> _TO DO_
Quote, verbatim, all material below, without pictures.

> _SUPPLIED INFORMATION_

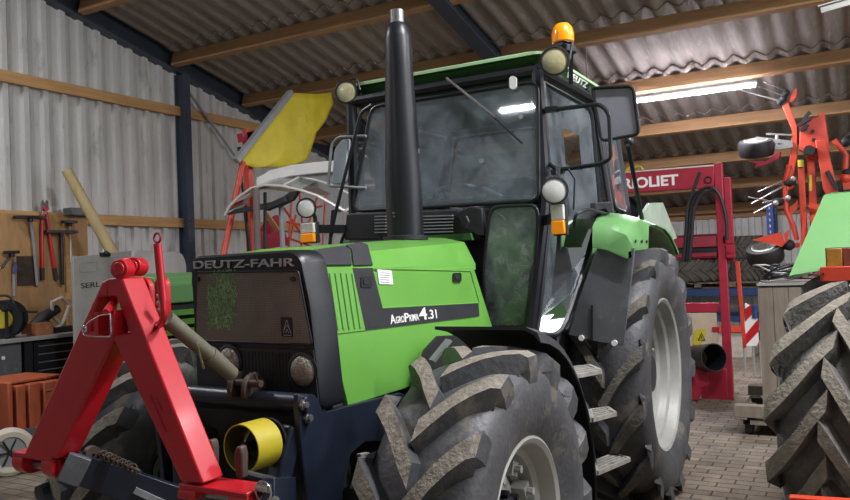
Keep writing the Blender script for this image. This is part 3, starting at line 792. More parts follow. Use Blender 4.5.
# wiper
n_ = V(1, 0, .06).normalized()
wp = lambda px, py, o_=.02: onp(px, py, V(1.30, 0, 1.90)+n_*o_, n_)
g = MB(); g.tube([wp(446.5, 78), wp(450, 81), wp(495, 117)], .0075, 6); wi = g.build('wiper_arm', M['steel'], wsh)
g = MB(); g.bar(wp(488, 112, .012), wp(522, 143, .012), .012, .010); g.build('wiper_blade', M['blackp'], wi)
g = MB(); P = [wp(*q, .012) for q in rrect(513.5, 83, 7, 13, 3)]; g.prism(P, n_*.01); g.build('hinge_clip', M['white'], wsh)
for px, py in ((521.5, 117), (458, 151), (482, 161)):
    c = wp(px, py, .01); g = MB(); g.cyl(c, c+n_*.012, .014, n=10); g.build('glass_fixing', M['steel'], wsh)
# ---- cab interior
g = MB(); g.prism([(.18, -.24, 1.52), (.62, -.24, 1.55), (.66, .24, 1.55), (.18, .24, 1.52)], (0, 0, .12)); st = g.build('driver_seat', M['seat'], T, bevel=.04)
g = MB(); ring = []
for z, w_, x in ((1.62, .22, .22), (1.80, .235, .17), (1.98, .225, .13), (2.08, .18, .11), (2.13, .10, .10)): ring.append([V(x+.06, YC*0-w_-.0, z), V(x+.06, w_, z), V(x-.04, w_, z), V(x-.04, -w_, z)])
g.loft(ring); g.build('seat_backrest', M['seat'], st, bevel=.03)
g = MB(); g.lohi((.2, -.2, 1.15), (.6, .2, 1.52)); g.build('seat_base', M['dark'], st, bevel=.02)
sc = V(.98, .05, 1.93); sa = V(-.35, 0, 1).normalized(); u, v, _ = frame_from(sa)
g = MB(); g.tube([sc+(u*math.cos(t)+v*math.sin(t))*.20 for t in [2*math.pi*k/32 for k in range(32)]], .013, 8, close=True)
for k in range(3):
    t = 2*math.pi*k/3+.4; g.bar(sc-sa*.03, sc+(u*math.cos(t)+v*math.sin(t))*.20, .025, .01)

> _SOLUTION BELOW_
Keep writing the Blender script for this image. This is part 3, starting at line 792. More parts follow. Use Blender 4.5.
# wiper
n_ = V(1, 0, .06).normalized()
wp = lambda px, py, o_=.02: onp(px, py, V(1.30, 0, 1.90)+n_*o_, n_)
g = MB(); g.tube([wp(446.5, 78), wp(450, 81), wp(495, 117)], .0075, 6); wi = g.build('wiper_arm', M['steel'], wsh)
g = MB(); g.bar(wp(488, 112, .012), wp(522, 143, .012), .012, .010); g.build('wiper_blade', M['blackp'], wi)
g = MB(); P = [wp(*q, .012) for q in rrect(513.5, 83, 7, 13, 3)]; g.prism(P, n_*.01); g.build('hinge_clip', M['white'], wsh)
for px, py in ((521.5, 117), (458, 151), (482, 161)):
    c = wp(px, py, .01); g = MB(); g.cyl(c, c+n_*.012, .014, n=10); g.build('glass_fixing', M['steel'], wsh)
# ---- cab interior
g = MB(); g.prism([(.18, -.24, 1.52), (.62, -.24, 1.55), (.66, .24, 1.55), (.18, .24, 1.52)], (0, 0, .12)); st = g.build('driver_seat', M['seat'], T, bevel=.04)
g = MB(); ring = []
for z, w_, x in ((1.62, .22, .22), (1.80, .235, .17), (1.98, .225, .13), (2.08, .18, .11), (2.13, .10, .10)): ring.append([V(x+.06, YC*0-w_-.0, z), V(x+.06, w_, z), V(x-.04, w_, z), V(x-.04, -w_, z)])
g.loft(ring); g.build('seat_backrest', M['seat'], st, bevel=.03)
g = MB(); g.lohi((.2, -.2, 1.15), (.6, .2, 1.52)); g.build('seat_base', M['dark'], st, bevel=.02)
sc = V(.98, .05, 1.93); sa = V(-.35, 0, 1).normalized(); u, v, _ = frame_from(sa)
g = MB(); g.tube([sc+(u*math.cos(t)+v*math.sin(t))*.20 for t in [2*math.pi*k/32 for k in range(32)]], .013, 8, close=True)
for k in range(3):
    t = 2*math.pi*k/3+.4; g.bar(sc-sa*.03, sc+(u*math.cos(t)+v*math.sin(t))*.20, .025, .01)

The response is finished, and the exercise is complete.